> _What you will do_:
Your task is to reproduce word for word the lines running from the line containing "731 pixels high." to the line containing "tag(MB().tube([(sx - 1.1, sy", inclusive. Nothing else belongs in the answer.

> _Records for this exercise_:
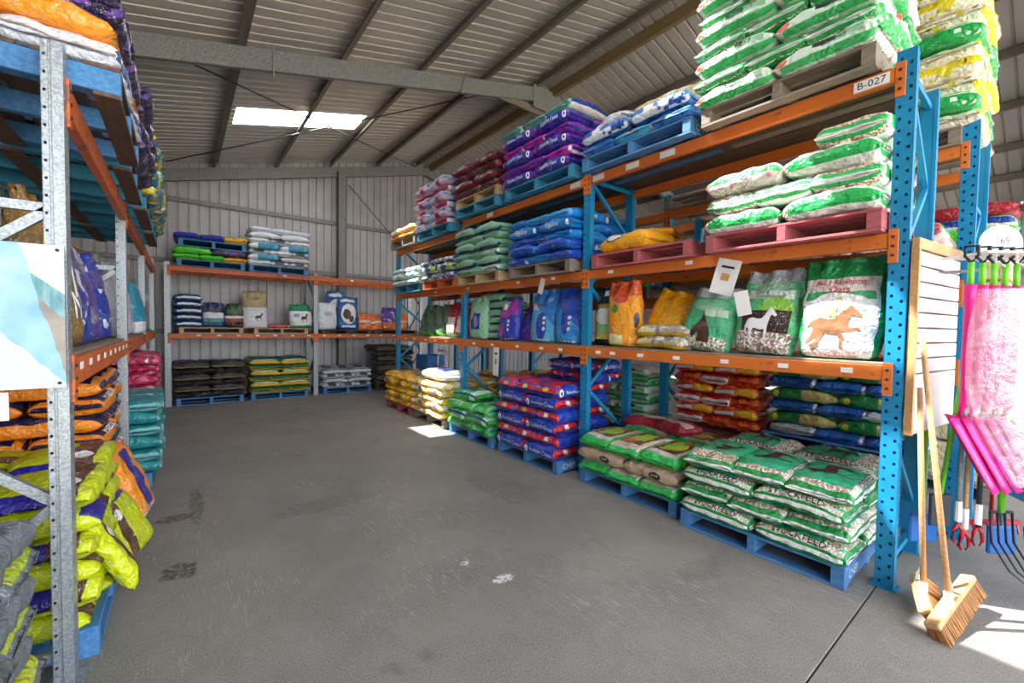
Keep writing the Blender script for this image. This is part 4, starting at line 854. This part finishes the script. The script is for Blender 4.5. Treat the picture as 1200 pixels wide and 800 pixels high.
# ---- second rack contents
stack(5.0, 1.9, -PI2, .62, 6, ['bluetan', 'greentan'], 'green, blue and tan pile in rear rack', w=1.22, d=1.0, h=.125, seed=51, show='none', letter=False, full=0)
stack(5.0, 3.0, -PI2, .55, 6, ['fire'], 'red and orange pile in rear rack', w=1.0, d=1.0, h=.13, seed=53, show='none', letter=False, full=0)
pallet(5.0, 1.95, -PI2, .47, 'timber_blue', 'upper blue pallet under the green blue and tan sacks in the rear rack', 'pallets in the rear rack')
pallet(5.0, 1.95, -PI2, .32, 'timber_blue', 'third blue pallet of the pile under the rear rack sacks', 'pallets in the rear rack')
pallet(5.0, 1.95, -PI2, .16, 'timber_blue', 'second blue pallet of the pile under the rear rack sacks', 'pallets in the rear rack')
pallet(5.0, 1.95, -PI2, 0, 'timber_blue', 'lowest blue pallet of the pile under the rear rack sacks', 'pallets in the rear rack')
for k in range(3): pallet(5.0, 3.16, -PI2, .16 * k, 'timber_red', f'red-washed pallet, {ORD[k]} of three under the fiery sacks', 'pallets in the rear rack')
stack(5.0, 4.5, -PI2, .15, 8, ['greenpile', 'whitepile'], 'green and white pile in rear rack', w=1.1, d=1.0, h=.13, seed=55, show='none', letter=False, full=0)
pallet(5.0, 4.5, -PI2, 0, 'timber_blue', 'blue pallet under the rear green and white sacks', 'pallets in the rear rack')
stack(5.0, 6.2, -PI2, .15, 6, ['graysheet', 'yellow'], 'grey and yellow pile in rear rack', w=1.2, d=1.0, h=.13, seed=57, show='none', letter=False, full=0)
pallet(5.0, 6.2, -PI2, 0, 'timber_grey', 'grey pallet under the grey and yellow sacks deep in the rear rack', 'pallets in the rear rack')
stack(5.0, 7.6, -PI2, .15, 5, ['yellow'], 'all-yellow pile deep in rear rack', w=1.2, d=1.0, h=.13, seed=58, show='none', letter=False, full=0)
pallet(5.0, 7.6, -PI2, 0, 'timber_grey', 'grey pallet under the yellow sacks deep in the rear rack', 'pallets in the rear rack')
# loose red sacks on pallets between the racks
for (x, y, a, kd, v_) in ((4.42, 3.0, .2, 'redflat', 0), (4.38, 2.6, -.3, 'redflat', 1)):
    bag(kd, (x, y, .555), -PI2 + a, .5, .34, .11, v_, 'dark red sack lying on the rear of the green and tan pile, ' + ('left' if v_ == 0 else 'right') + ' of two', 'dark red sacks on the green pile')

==

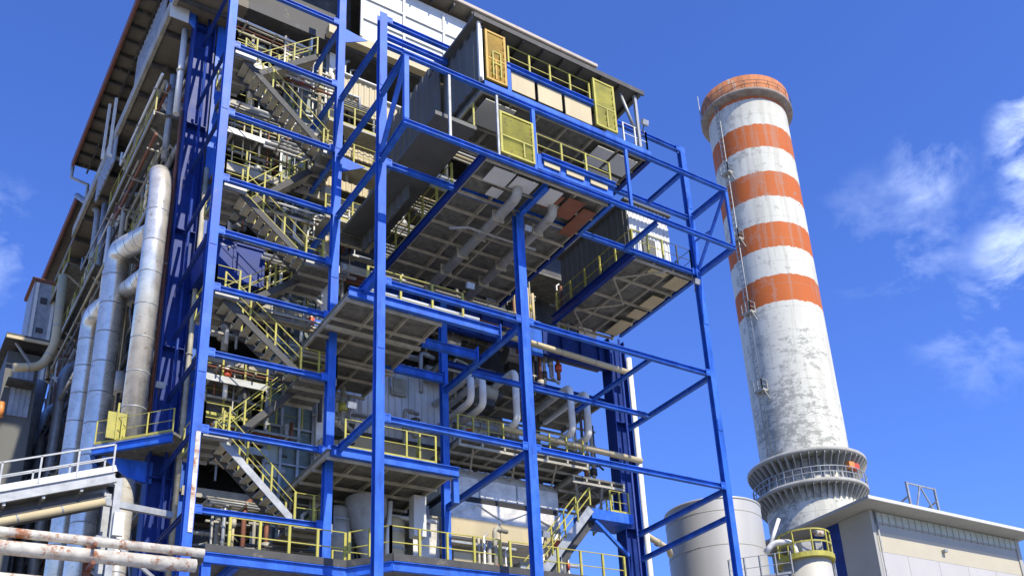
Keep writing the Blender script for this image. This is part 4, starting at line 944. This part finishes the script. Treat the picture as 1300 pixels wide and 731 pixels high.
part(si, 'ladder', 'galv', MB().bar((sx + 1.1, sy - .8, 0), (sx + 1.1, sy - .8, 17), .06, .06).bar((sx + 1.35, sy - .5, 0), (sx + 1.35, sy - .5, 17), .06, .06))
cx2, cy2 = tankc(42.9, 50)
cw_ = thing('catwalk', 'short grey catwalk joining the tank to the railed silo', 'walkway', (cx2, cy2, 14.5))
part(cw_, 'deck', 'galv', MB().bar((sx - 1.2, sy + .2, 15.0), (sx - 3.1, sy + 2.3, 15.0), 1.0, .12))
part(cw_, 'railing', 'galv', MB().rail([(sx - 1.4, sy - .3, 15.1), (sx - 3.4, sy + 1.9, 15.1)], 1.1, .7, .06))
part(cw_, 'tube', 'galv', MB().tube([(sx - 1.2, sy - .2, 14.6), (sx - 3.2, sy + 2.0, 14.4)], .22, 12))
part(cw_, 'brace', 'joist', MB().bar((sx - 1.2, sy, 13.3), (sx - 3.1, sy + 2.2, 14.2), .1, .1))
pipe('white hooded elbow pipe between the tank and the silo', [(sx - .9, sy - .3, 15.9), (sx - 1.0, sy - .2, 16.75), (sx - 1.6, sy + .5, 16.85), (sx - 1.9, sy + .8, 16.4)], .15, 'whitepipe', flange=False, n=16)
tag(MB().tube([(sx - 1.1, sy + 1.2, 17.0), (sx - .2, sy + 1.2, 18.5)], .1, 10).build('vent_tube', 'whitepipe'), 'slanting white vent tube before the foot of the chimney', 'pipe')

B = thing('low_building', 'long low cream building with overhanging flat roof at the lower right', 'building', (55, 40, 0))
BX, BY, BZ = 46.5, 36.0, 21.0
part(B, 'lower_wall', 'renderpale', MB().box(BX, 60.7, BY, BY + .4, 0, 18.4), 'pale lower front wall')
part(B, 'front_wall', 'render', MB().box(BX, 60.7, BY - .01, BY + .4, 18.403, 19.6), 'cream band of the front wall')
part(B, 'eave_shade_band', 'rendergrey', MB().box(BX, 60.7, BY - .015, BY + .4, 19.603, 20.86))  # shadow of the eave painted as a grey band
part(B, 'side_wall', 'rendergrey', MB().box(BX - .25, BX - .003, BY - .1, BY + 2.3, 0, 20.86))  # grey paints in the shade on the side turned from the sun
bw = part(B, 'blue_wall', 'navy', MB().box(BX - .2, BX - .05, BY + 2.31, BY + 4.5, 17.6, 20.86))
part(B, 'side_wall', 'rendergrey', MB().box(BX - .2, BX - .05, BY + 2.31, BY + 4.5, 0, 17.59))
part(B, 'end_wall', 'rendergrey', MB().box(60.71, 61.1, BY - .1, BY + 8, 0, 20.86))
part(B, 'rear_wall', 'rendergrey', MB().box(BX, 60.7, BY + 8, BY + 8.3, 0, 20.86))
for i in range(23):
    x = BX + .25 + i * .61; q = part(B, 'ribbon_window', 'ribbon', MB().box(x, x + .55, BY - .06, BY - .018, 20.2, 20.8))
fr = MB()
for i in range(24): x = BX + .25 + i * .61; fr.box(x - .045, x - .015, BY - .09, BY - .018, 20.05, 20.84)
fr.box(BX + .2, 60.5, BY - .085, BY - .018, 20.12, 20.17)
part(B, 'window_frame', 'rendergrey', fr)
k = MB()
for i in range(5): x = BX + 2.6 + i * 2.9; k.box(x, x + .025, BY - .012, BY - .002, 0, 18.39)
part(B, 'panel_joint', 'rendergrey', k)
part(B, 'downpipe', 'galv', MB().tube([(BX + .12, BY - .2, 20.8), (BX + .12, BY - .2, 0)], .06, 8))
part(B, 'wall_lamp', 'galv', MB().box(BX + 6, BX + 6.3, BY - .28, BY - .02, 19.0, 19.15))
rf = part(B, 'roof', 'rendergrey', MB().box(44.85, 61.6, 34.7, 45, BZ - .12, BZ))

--

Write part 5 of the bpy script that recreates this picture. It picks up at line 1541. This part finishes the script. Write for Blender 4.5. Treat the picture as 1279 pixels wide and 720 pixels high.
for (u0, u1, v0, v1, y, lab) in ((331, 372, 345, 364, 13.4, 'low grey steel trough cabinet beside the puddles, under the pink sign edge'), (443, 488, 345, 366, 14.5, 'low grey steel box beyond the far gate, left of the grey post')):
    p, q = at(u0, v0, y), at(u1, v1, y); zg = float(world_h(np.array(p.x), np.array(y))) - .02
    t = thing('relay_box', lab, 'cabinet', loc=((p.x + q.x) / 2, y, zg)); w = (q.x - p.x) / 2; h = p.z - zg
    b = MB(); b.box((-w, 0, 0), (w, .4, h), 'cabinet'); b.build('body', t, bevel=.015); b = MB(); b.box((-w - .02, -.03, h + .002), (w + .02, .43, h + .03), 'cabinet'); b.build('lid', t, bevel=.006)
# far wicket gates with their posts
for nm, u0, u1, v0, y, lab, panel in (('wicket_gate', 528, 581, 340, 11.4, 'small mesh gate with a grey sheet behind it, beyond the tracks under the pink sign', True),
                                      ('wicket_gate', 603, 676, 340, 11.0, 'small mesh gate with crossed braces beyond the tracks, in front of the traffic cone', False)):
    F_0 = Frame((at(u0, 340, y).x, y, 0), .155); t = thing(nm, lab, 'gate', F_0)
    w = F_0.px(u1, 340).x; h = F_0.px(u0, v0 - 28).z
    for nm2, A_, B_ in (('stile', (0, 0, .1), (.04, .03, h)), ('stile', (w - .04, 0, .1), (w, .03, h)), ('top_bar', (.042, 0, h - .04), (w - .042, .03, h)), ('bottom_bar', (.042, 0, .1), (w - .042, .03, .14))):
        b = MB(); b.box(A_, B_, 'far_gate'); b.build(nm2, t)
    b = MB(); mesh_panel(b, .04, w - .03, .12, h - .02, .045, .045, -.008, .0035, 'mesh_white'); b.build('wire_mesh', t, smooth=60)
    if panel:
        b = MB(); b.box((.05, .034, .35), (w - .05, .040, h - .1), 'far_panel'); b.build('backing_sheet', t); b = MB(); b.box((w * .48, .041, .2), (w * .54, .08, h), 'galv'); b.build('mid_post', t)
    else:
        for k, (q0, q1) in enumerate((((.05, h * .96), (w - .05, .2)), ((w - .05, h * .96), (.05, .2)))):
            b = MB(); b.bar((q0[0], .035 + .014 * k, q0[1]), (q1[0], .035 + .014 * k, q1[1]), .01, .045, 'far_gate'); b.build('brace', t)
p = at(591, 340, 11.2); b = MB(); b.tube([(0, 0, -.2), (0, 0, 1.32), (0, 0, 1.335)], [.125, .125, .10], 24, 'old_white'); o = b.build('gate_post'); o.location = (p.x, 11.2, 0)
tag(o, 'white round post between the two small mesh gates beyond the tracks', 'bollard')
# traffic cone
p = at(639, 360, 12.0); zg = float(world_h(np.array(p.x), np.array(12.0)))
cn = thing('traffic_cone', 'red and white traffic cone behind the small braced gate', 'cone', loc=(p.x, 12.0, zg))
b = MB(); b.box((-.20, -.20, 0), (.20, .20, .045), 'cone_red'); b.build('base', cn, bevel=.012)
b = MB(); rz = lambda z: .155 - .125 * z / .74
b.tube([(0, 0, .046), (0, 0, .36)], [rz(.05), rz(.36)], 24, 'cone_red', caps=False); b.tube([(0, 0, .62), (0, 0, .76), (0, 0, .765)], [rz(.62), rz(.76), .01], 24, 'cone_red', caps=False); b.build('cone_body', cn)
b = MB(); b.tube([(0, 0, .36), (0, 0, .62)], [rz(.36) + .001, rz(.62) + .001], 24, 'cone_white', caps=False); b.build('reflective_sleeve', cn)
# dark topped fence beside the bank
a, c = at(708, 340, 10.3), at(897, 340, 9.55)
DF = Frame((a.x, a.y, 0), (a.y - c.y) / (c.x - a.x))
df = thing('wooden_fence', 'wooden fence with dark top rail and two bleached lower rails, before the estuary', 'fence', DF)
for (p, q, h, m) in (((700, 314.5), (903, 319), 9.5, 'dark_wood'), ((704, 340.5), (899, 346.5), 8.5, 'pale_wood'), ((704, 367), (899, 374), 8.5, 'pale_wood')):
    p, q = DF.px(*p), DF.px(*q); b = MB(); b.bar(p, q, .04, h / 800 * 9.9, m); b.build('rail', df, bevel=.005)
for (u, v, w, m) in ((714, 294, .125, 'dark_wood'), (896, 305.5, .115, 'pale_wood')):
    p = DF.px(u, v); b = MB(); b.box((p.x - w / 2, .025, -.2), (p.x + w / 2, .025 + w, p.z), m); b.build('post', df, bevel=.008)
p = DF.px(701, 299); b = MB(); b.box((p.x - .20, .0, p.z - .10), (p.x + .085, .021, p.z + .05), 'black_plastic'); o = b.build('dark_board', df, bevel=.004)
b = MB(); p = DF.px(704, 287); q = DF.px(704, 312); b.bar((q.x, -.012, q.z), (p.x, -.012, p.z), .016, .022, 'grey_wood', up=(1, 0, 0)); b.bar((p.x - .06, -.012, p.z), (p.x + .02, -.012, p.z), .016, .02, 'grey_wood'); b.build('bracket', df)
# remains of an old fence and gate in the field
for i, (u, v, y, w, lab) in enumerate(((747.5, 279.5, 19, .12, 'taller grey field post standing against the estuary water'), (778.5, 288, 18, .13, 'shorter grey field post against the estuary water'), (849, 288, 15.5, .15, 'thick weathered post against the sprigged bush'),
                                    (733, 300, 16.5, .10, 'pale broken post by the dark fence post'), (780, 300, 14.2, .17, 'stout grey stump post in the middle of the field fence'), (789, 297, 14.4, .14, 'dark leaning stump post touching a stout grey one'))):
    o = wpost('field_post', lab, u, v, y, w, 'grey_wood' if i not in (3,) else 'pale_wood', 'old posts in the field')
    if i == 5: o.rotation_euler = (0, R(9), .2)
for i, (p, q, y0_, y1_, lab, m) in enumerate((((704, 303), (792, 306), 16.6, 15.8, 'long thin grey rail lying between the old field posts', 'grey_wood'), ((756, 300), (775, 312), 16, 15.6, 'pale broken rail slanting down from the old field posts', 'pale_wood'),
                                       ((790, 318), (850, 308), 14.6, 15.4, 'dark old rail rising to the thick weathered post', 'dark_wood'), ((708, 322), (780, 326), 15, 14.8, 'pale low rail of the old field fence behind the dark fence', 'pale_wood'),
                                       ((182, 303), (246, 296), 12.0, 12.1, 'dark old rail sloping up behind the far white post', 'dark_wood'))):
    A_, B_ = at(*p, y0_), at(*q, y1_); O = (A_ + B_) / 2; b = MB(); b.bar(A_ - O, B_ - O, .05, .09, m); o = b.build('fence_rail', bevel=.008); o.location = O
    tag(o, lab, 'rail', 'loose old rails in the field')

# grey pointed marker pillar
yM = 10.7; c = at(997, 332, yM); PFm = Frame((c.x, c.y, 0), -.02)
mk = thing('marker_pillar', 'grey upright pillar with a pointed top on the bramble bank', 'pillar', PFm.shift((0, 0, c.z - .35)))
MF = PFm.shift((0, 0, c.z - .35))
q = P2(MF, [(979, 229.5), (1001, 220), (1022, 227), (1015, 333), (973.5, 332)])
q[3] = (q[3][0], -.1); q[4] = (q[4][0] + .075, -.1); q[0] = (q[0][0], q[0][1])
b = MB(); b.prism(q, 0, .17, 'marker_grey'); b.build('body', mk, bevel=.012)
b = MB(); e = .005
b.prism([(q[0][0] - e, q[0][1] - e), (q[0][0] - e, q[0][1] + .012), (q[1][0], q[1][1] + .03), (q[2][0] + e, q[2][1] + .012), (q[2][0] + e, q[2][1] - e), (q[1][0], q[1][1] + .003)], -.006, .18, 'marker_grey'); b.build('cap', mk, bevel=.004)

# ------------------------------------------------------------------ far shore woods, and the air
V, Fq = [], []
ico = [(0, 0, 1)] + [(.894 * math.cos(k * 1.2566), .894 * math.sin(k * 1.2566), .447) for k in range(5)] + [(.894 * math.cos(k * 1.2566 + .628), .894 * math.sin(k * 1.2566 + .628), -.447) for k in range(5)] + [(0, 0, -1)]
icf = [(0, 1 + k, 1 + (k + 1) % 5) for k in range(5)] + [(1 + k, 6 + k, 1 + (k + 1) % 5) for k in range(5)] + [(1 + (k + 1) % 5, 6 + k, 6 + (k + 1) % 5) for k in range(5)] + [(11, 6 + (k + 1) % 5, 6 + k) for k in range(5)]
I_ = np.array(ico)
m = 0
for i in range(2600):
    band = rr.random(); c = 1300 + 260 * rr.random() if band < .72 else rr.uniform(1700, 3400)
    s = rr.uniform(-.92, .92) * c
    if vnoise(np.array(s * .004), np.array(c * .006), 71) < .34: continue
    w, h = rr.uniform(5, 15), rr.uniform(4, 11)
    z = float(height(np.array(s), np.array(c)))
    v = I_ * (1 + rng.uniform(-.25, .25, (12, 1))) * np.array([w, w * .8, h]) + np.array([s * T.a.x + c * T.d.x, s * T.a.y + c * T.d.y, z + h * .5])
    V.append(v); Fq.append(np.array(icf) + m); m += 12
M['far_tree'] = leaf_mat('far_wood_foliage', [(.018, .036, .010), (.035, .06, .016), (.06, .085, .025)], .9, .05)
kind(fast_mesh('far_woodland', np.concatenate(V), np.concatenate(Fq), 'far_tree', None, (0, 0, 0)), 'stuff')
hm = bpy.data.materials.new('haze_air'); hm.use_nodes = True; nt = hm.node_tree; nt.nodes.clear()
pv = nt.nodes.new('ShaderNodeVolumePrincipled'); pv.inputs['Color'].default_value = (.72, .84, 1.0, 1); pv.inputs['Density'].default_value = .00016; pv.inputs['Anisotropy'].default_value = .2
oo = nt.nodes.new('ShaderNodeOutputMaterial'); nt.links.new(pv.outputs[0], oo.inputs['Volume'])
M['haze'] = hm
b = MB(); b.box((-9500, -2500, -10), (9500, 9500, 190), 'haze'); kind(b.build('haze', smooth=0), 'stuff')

> _Answer to the task_:
Keep writing the Blender script for this image. This is part 4, starting at line 944. This part finishes the script. Treat the picture as 1300 pixels wide and 731 pixels high.
part(si, 'ladder', 'galv', MB().bar((sx + 1.1, sy - .8, 0), (sx + 1.1, sy - .8, 17), .06, .06).bar((sx + 1.35, sy - .5, 0), (sx + 1.35, sy - .5, 17), .06, .06))
cx2, cy2 = tankc(42.9, 50)
cw_ = thing('catwalk', 'short grey catwalk joining the tank to the railed silo', 'walkway', (cx2, cy2, 14.5))
part(cw_, 'deck', 'galv', MB().bar((sx - 1.2, sy + .2, 15.0), (sx - 3.1, sy + 2.3, 15.0), 1.0, .12))
part(cw_, 'railing', 'galv', MB().rail([(sx - 1.4, sy - .3, 15.1), (sx - 3.4, sy + 1.9, 15.1)], 1.1, .7, .06))
part(cw_, 'tube', 'galv', MB().tube([(sx - 1.2, sy - .2, 14.6), (sx - 3.2, sy + 2.0, 14.4)], .22, 12))
part(cw_, 'brace', 'joist', MB().bar((sx - 1.2, sy, 13.3), (sx - 3.1, sy + 2.2, 14.2), .1, .1))
pipe('white hooded elbow pipe between the tank and the silo', [(sx - .9, sy - .3, 15.9), (sx - 1.0, sy - .2, 16.75), (sx - 1.6, sy + .5, 16.85), (sx - 1.9, sy + .8, 16.4)], .15, 'whitepipe', flange=False, n=16)
tag(MB().tube([(sx - 1.1, sy + 1.2, 17.0), (sx - .2, sy + 1.2, 18.5)], .1, 10).build('vent_tube', 'whitepipe'), 'slanting white vent tube before the foot of the chimney', 'pipe')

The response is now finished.